Далее, после штурма Шендеровки намерения немецкого командования стали, по существу, очевидны. Поданным фронтовой разведки, главные силы немцев были сосредоточены в Стеблеве и Корсуни. Кроме того, советские войска непрерывно атаковали Стеблев с 28 января. Следовательно, именно здесь противник создавал прочную оборону. В теории идея удара в тыл идущим на прорыв немцам выглядела правильно. Но в практическом плане имела крупный недостаток по причине наличия на этом участке эшелонированных оборонительных рубежей. Так что атаковать со стороны Стеблева было никак нельзя. И уж тем более не следовало ослаблять внутренний фронт кольца в районе Лисянки, куда немцы наносили главный удар.
Очевидное в складывавшейся обстановке решение укрепить и любой ценой удержать направление на Лисянку в итоге привело бы к разгрому группировки Штеммерманна. Сохранилось описание генерала Либа о том, в каком состоянии немецкие войска подходили к Лисянке. Управление нарушилось и к утру 17 февраля было потеряно. Различные дивизии и полки перемешались, превратившись в «большие дезорганизованные массы войск». Они представляли собой весьма заманчивую цель. Но ударить по ним было некому.
Деблокирующие войска выглядели не лучше. Из всего 3-го танкового корпуса до Лисянки добрались только три роты танков и рота мотопехоты 1-й танковой дивизии.
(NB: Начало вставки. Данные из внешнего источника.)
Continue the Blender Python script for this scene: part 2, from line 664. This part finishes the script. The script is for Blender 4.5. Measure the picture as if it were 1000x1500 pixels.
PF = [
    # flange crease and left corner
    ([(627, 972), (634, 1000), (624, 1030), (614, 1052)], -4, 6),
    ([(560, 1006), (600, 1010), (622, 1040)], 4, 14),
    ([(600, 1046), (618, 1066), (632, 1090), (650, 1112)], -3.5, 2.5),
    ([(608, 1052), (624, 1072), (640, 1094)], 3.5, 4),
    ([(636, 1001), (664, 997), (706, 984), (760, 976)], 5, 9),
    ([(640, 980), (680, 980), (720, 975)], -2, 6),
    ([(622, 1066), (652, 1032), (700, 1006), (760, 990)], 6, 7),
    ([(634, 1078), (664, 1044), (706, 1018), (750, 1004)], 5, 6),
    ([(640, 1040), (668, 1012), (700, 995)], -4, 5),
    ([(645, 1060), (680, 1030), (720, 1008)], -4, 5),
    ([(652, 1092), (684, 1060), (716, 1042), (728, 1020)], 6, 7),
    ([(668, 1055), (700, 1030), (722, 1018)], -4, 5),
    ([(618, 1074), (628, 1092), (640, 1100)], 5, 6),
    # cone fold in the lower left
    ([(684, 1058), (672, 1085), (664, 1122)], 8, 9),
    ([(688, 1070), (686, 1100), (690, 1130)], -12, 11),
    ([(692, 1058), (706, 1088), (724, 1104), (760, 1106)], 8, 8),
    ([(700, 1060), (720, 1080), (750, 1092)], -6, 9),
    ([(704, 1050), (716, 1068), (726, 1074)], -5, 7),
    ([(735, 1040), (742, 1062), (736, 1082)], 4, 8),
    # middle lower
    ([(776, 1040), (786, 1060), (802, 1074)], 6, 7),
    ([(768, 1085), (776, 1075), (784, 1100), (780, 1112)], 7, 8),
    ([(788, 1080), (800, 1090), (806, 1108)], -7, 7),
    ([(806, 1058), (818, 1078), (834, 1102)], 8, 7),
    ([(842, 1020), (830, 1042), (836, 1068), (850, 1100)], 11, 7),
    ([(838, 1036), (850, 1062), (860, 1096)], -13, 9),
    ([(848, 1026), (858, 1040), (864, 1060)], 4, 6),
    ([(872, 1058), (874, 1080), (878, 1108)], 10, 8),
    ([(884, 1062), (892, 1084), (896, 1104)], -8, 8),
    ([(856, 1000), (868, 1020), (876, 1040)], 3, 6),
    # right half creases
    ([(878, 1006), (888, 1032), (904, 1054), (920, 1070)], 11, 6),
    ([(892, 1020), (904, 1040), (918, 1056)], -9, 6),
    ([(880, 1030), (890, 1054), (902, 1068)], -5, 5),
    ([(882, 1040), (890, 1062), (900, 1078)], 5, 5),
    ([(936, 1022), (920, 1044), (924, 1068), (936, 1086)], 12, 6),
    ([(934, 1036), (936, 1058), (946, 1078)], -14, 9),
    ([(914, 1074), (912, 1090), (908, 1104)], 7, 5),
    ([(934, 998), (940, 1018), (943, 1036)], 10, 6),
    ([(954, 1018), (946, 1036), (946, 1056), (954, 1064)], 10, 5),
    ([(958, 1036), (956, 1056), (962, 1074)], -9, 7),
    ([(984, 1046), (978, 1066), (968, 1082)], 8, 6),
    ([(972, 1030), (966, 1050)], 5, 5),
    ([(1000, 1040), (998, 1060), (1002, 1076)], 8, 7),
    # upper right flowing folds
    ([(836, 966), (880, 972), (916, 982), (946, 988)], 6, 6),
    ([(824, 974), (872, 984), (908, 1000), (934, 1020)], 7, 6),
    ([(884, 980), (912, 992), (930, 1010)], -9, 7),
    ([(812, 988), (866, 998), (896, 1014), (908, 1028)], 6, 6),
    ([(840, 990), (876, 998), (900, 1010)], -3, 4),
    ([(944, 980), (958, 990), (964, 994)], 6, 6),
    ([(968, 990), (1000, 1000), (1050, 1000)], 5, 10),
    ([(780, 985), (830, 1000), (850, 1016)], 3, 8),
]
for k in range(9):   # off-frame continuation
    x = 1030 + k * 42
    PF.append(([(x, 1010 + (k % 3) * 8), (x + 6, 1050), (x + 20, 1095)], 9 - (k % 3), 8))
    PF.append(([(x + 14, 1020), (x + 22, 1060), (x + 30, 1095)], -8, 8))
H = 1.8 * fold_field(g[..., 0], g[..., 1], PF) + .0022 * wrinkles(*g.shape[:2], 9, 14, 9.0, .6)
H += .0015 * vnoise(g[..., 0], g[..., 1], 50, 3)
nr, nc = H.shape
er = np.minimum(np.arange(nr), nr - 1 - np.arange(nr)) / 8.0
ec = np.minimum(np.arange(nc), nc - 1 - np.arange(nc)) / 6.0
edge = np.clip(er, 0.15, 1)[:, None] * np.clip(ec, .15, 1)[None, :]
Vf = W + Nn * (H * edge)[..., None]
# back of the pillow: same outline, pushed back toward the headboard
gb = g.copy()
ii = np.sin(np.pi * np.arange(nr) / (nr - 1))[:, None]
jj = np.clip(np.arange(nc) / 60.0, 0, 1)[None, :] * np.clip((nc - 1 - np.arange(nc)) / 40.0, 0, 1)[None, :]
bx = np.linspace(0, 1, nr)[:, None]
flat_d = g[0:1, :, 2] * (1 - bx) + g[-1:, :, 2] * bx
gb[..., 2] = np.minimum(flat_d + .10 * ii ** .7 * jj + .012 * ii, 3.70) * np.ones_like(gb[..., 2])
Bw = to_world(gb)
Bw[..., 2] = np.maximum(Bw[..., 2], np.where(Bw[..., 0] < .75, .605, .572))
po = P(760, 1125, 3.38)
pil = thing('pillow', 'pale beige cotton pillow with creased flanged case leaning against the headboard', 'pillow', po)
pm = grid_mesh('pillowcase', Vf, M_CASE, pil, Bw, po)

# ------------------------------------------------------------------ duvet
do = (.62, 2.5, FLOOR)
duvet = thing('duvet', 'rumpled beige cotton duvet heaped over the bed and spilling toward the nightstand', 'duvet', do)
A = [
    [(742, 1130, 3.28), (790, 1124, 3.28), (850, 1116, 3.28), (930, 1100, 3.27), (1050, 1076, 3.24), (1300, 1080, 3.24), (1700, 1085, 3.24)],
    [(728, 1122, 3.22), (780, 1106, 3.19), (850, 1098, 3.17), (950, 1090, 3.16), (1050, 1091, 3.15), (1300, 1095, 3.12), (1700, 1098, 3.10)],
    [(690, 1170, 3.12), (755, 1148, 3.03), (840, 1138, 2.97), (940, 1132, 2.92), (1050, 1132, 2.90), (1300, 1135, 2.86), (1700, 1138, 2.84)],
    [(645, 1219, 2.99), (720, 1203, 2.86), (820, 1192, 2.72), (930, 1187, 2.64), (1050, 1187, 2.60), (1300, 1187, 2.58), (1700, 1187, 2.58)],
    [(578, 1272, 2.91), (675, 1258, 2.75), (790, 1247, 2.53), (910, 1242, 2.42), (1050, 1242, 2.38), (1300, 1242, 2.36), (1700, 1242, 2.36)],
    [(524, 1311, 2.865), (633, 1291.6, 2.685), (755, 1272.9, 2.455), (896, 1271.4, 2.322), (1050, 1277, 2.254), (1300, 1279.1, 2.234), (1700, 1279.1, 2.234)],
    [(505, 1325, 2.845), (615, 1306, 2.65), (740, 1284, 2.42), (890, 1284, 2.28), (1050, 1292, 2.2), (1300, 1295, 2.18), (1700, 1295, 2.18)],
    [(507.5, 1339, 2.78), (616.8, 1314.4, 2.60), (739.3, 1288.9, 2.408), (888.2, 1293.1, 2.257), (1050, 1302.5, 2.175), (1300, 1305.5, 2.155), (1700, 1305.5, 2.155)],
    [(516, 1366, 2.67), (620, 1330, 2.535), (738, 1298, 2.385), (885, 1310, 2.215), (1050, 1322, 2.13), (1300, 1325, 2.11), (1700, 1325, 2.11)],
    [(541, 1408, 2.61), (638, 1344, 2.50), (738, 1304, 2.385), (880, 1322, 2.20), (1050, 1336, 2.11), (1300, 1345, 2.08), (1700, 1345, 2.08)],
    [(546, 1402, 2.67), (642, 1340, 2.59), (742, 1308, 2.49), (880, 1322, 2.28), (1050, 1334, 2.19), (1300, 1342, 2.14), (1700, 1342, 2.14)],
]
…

Подумать только, какой погром мог устроить хотя бы один наш танковый корпус, появись он в районе Лисянки! А ведь в этой операции были задействованы целых три советские танковые армии, четыре отдельных танковых корпуса и один мехкорпус. Но, как водится, все они оказались разбросаны по всему периметру котла в виде отдельных частей и бригад. Поэтому на пути прорывавшихся немецких войск оказались только 20 советских танков. Главные силы тем временем штурмовали немецкую оборону в районе Стеблева.
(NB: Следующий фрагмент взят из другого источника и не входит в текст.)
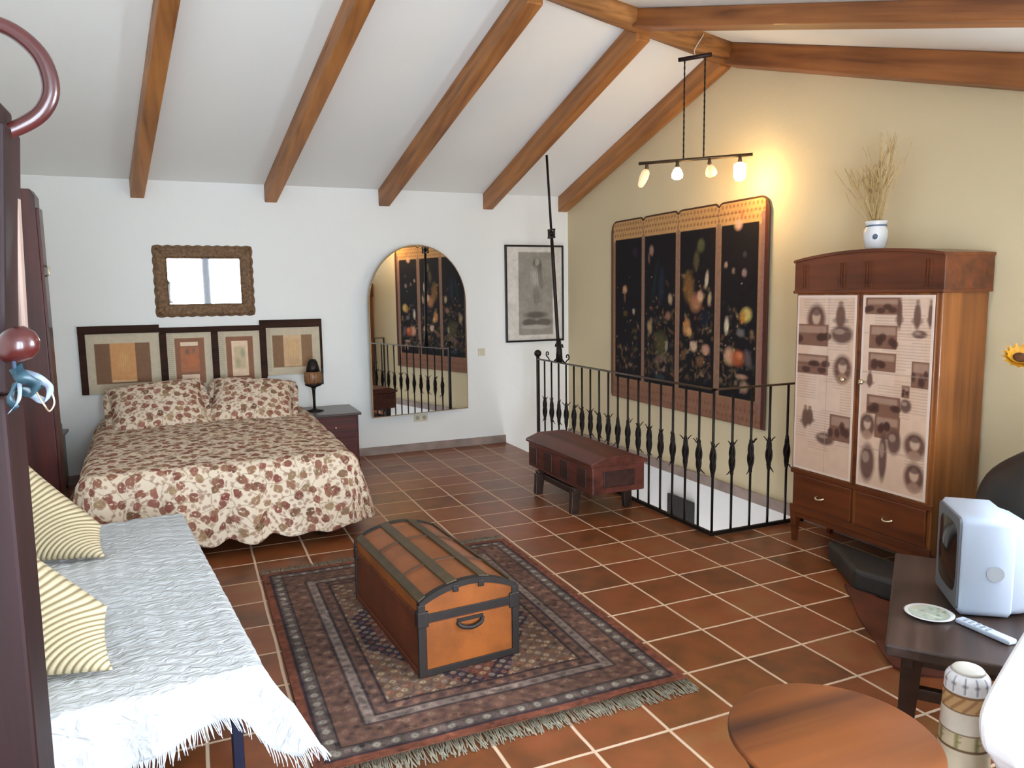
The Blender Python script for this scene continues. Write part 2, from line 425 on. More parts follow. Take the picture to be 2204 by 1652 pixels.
# floor with stair opening (x 1.27..2.06, y -.47..3.12)
f = MB()
f.box(XL-.2, 1.27, YF-.2, YB, -.22, 0); f.box(1.27, XG, YF-.2, -.47, -.22, 0)
struct('floor', f, TILE)
struct('wall_back', MB().box(XL-.2, XG+.2, YB, YB+.2, -2.7, 4.1), WHITE)
struct('wall_left', MB().box(XL-.2, XL, YF-.2, YB, 0, 4.1), WHITE)
w = MB()   # gable wall, upper, with a window opening at y -4.5..-3.3 z .95..2.15
w.box(XG, XG+.2, -3.2, YB, 0, 4.1); w.box(XG, XG+.2, YF-.2, -4.6, 0, 4.1)
w.box(XG, XG+.2, -4.6, -3.2, 0, .85); w.box(XG, XG+.2, -4.6, -3.2, 2.2, 4.1)
struct('wall_gable', w, CREAM)
w = MB()   # front wall behind the camera with a glazed double door
w.box(XL-.2, -2.3, YF-.2, YF, 0, 2.8); w.box(-.72, XG+.2, YF-.2, YF, 0, 2.8)
w.box(-2.3, -.72, YF-.2, YF, 2.47, 2.8)
struct('wall_front', w, WHITE)
w = MB()
w.box(XG, XG+.2, -.7, YB, -2.7, 0); w.box(1.07, 1.27, -.47, YB, -2.7, -.22); w.box(1.07, XG+.2, -.67, -.47, -2.7, -.22)
struct('wall_stairwell', w, STAIRW)
struct('floor_stairwell', MB().box(1.0, XG+.2, -.7, YB+.2, -2.9, -2.7), TILE)
c = MB()
for a, b_, za, zb in (('L', None, None, None),):
    P = [(XL-.2, YB+.2), (XG+.2, YB+.2), (XG+.2, ridge_y(XG+.2)), (XL-.2, ridge_y(XL-.2))]
    c.hexa([(x, y, zl(x, y)) for x, y in P][::-1]+[(x, y, zl(x, y)+.2) for x, y in P][::-1])
    P = [(XL-.2, ridge_y(XL-.2)), (XG+.2, ridge_y(XG+.2)), (XG+.2, y_flat(XG+.2)), (XL-.2, y_flat(XL-.2))]
    c.hexa([(x, y, zr(x, y)) for x, y in P][::-1]+[(x, y, zr(x, y)+.2) for x, y in P][::-1])
    P = [(XL-.2, y_flat(XL-.2)), (XG+.2, y_flat(XG+.2)), (XG+.2, YF-.2), (XL-.2, YF-.2)]
    c.hexa([(x, y, 2.55) for x, y in P][::-1]+[(x, y, 2.8) for x, y in P][::-1])
struct('ceiling', c, CEIL)
struct('baseboard_back', MB().box(XL, 1.27, YB-.012, YB, 0, .085), BASEB, bevel=.002)
struct('baseboard_gable', MB().box(XG-.012, XG, -.47, YB, .0, .085).box(XG-.012, XG, YF, -.47, 0, .085), BASEB, bevel=.002)
struct('baseboard_left', MB().box(XL, XL+.012, YF, YB-.012, 0, .085), BASEB, bevel=.002)

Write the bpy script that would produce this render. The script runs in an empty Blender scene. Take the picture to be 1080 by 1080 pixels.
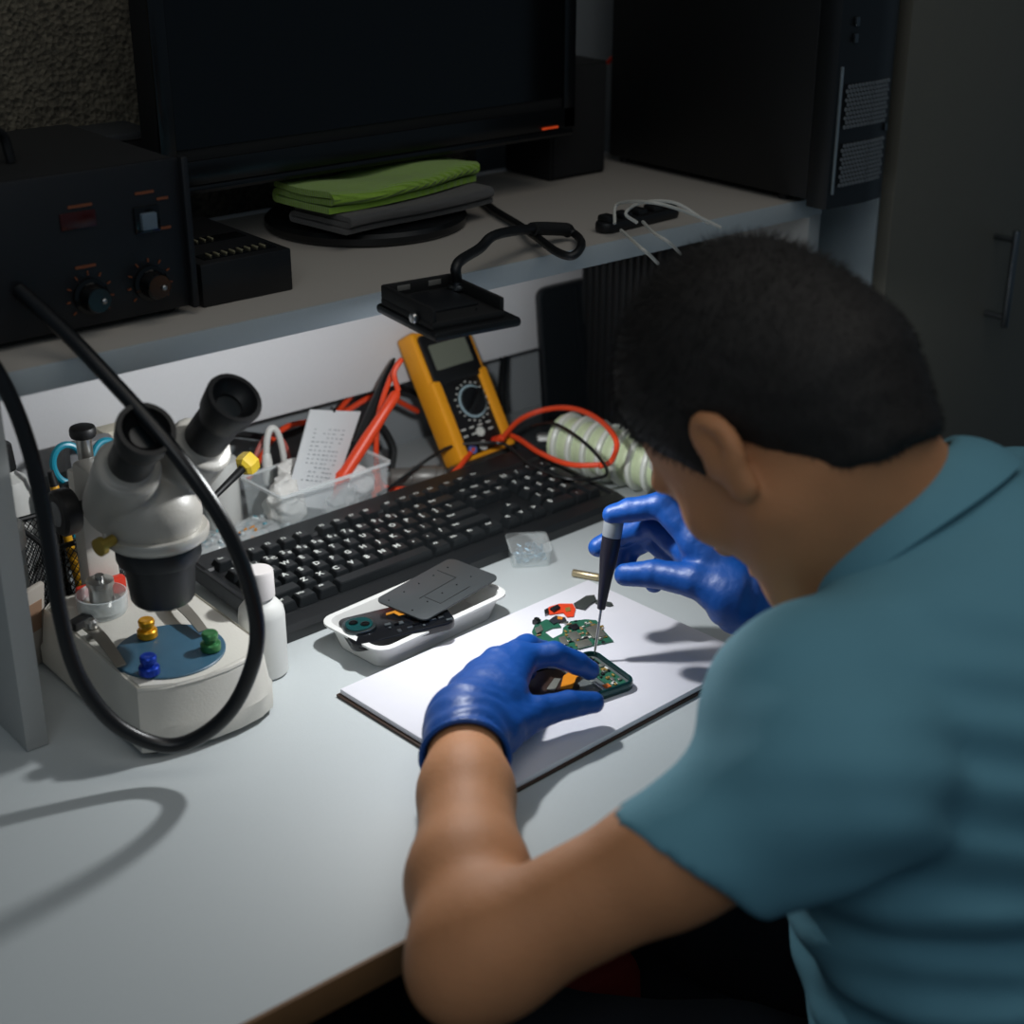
import bpy, bmesh, math, random
import numpy as np
from mathutils import Matrix, Vector, noise
SC = bpy.context.scene
COL = SC.collection
PI = math.pi
rnd = random.Random(7)
# ------------------------------------------------------------------ camera model (heights below are measured from the desk top)
FPX = 1640.0
PITCH = math.atan(736/1640.0)
AZ = math.pi/2 - math.atan(2175*math.cos(PITCH)/FPX)
CAMH = 0.698
DESK = 0.75
FW = np.array([math.sin(AZ)*math.cos(PITCH), math.cos(AZ)*math.cos(PITCH), -math.sin(PITCH)])
RT = np.array([math.cos(AZ), -math.sin(AZ), 0.0])
UP = np.cross(RT, FW)
C0 = np.array([0, 0, CAMH])
def ray(x, y): return FW*FPX + RT*(x-540) - UP*(y-540)
def atY(x, y, Y): d = ray(x, y); return Vector(d*(Y/d[1]) + C0)
def atX(x, y, X): d = ray(x, y); return Vector(d*(X/d[0]) + C0)
def atZ(x, y, z): d = ray(x, y); return Vector(d*((z-CAMH)/d[2]) + C0)
def atD(x, y, dep): return Vector(C0 + ray(x, y)*(dep/FPX))
V = Vector
# ------------------------------------------------------------------ materials
def lin(h):
    h = h.lstrip('#'); r = []
    for i in (0, 2, 4):
        c = int(h[i:i+2], 16)/255
        r.append(c/12.92 if c <= .04045 else ((c+.055)/1.055)**2.4)
    return (*r, 1)
MATS = {}
def mat(name, col, rough=.5, metal=0, var=.08, vscale=30, bump=0, bscale=200, trans=0, alpha=1, spec=.5, emit=None, est=0, coat=0, sss=0, rvar=0):
    if name in MATS: return MATS[name]
    m = bpy.data.materials.new(name); m.use_nodes = True
    nt = m.node_tree; N = nt.nodes; b = N['Principled BSDF']; Lk = nt.links
    c = lin(col) if isinstance(col, str) else col
    b.inputs['Roughness'].default_value = rough; b.inputs['Metallic'].default_value = metal
    b.inputs['Specular IOR Level'].default_value = spec
    tc = N.new('ShaderNodeTexCoord')
    nz = N.new('ShaderNodeTexNoise'); nz.inputs['Scale'].default_value = vscale; nz.inputs['Detail'].default_value = 4
    Lk.new(tc.outputs['Object'], nz.inputs['Vector'])
    mr = N.new('ShaderNodeMapRange'); mr.inputs['To Min'].default_value = 1-var; mr.inputs['To Max'].default_value = 1+var
    Lk.new(nz.outputs['Fac'], mr.inputs['Value'])
    mx = N.new('ShaderNodeVectorMath'); mx.operation = 'SCALE'; mx.inputs[0].default_value = c[:3]
    Lk.new(mr.outputs['Result'], mx.inputs['Scale']); Lk.new(mx.outputs['Vector'], b.inputs['Base Color'])
    if rvar:
        m2 = N.new('ShaderNodeMapRange'); m2.inputs['To Min'].default_value = rough-rvar; m2.inputs['To Max'].default_value = rough+rvar
        Lk.new(nz.outputs['Fac'], m2.inputs['Value']); Lk.new(m2.outputs['Result'], b.inputs['Roughness'])
    if bump:
        n2 = N.new('ShaderNodeTexNoise'); n2.inputs['Scale'].default_value = bscale; n2.inputs['Detail'].default_value = 3
        Lk.new(tc.outputs['Object'], n2.inputs['Vector'])
        bp = N.new('ShaderNodeBump'); bp.inputs['Strength'].default_value = bump; bp.inputs['Distance'].default_value = .002
        Lk.new(n2.outputs['Fac'], bp.inputs['Height']); Lk.new(bp.outputs['Normal'], b.inputs['Normal'])
    if trans: b.inputs['Transmission Weight'].default_value = trans; b.inputs['IOR'].default_value = 1.3
    if alpha < 1: b.inputs['Alpha'].default_value = alpha
    if coat: b.inputs['Coat Weight'].default_value = coat
    if sss:
        b.inputs['Subsurface Weight'].default_value = sss; b.inputs['Subsurface Radius'].default_value = (.01, .004, .002); b.inputs['Subsurface Scale'].default_value = .6
    if emit: b.inputs['Emission Color'].default_value = lin(emit); b.inputs['Emission Strength'].default_value = est
    MATS[name] = m; return m
# ------------------------------------------------------------------ mesh builders
I4 = Matrix.Identity(4)
def B(): return bmesh.new()
def frame(o, x, y):
    x = V(x).normalized(); y = V(y); y = (y - x*y.dot(x)).normalized(); z = x.cross(y)
    M = Matrix.Identity(4)
    for i in range(3): M[i][0] = x[i]; M[i][1] = y[i]; M[i][2] = z[i]; M[i][3] = o[i]
    return M
def rotz(o, deg): return Matrix.Translation(V(o)) @ Matrix.Rotation(math.radians(deg), 4, 'Z')
def _mark(bm, n0, mi):
    bm.faces.ensure_lookup_table()
    for f in bm.faces[n0:]: f.material_index = mi
def box(bm, c, s, M=I4, bev=0, mi=0, seg=2, taper=1):
    t = bmesh.new(); bmesh.ops.create_cube(t, size=1)
    for v in t.verts:
        k = taper if v.co.z > 0 else 1
        v.co = V((v.co.x*s[0]*k, v.co.y*s[1]*k, v.co.z*s[2]))
    if bev: bmesh.ops.bevel(t, geom=t.edges[:], offset=min(bev, min(s)*.49), segments=seg, affect='EDGES', profile=.5)
    return put(bm, t, M @ Matrix.Translation(V(c)), mi)
def put(bm, t, M=I4, mi=0):
    vs = {}
    for v in t.verts: vs[v] = bm.verts.new(M @ v.co)
    for f in t.faces:
        try: g = bm.faces.new([vs[v] for v in f.verts]); g.material_index = mi + f.material_index
        except ValueError: pass
    t.free(); return bm
def lathe(bm, prof, M=I4, n=28, mi=0, closed=True):
    rings = []
    for r, z in prof:
        if r < 1e-6: rings.append([bm.verts.new(M @ V((0, 0, z)))])
        else: rings.append([bm.verts.new(M @ V((r*math.cos(2*PI*i/n), r*math.sin(2*PI*i/n), z))) for i in range(n)])
    for a, b in zip(rings, rings[1:]):
        for i in range(n):
            j = (i+1) % n
            q = [a[i % len(a)], a[j % len(a)], b[j % len(b)], b[i % len(b)]]
            u = []
            for v in q:
                if v not in u: u.append(v)
            if len(u) > 2:
                f = bm.faces.new(u); f.material_index = mi
    for r, rev in ((rings[0], True), (rings[-1], False)):
        if len(r) > 2 and closed:
            f = bm.faces.new(list(reversed(r)) if rev else r); f.material_index = mi
    return bm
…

Советское командование обладало всей полнотой информации о положении войск противника. Было известно, что танки Брейта не смогут дойти до котла. Не вызывало сомнений, что окруженным дивизиям придется прорываться самим, в направлении Лисянки. Оставалось только перебросить на это направление пару танковых корпусов и размазать немцев гусеницами по снегу. При этом сил хватило бы для того, чтобы сдерживать корпус Ворманна южнее Звенигородки. Все шесть немецких дивизий были бы уничтожены. И никогда Манштейн не написал бы в воспоминаниях: «Нам удалось избавить эти два корпуса от той судьбы, которая постигла 6-ю армию под Сталинградом».